Life in this world hurts sometimes.
Kids are going to lose, they will get their feelings hurt,
and most kids I know, tease other kids.
It happens.
(Bullying should never happen and should be immediately delt with
in all manners possible!)

As a mom, your heart will hurt for these pains of your children.

When they get a bit older, their friends will take your place
in the life of your child.
You will be last on their list to spend time with,
Oh, they will need you and depend on you, and run to you to hold them,
but the fun stuff begins to turn from family board games on a Saturday night,
to sleepovers and dances, and just hanging out.

My best advice is to make sure you know who they are hanging out with,
know that there will be some kind of good adult presence,
let your kid know that you will be checking up on them....
even though they will hate this, and they will complain to their friends about
how over  bearing you are.
They will secretly, and unknowingly
be better off because you love them enough to do this.
(This is a lesson I learned too late!)

One day the kids will leave your home and you will be in an empty nest.
They will have significant others whom they will lean on most of the time,
they may move back home for a time,
but things will never be the same as when they were your children.
They will question every value that you have taught them.
They will go in the complete opposite direction than you have gone.
Politically, spiritually, health wise, food choices, entertainment...
you name it, they will go opposite from you.

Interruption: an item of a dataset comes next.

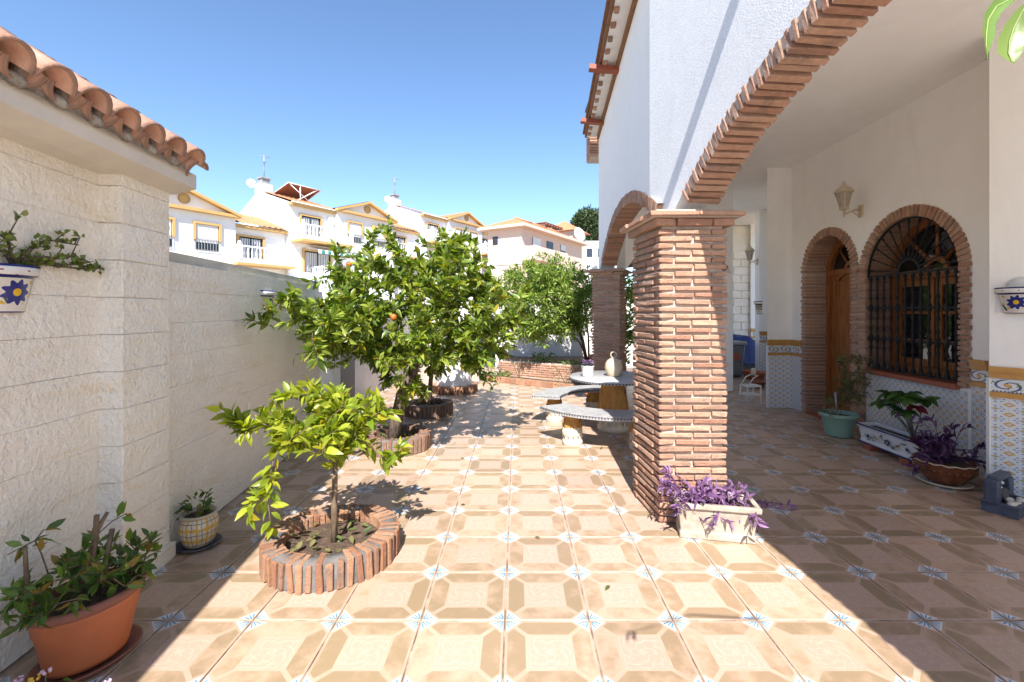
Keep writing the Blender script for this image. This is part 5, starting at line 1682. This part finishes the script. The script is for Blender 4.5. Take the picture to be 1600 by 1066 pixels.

And this is the way it must be.
I have heard, not in scripture, but that our children are only ours for a time.
We are to raise them, then release them, for they belong to God.

I agree with this. 
My daughters are their own people.
They suffer their own consequences.
I have made many mistakes while raising them.
I am still here for support and hugs,
but they make their own way in the world.
Hopefully they will turn to the Lord
as I am learning to do.
I pray that they become Godly women, who love and respect others,
and are graceful to those God puts in their path.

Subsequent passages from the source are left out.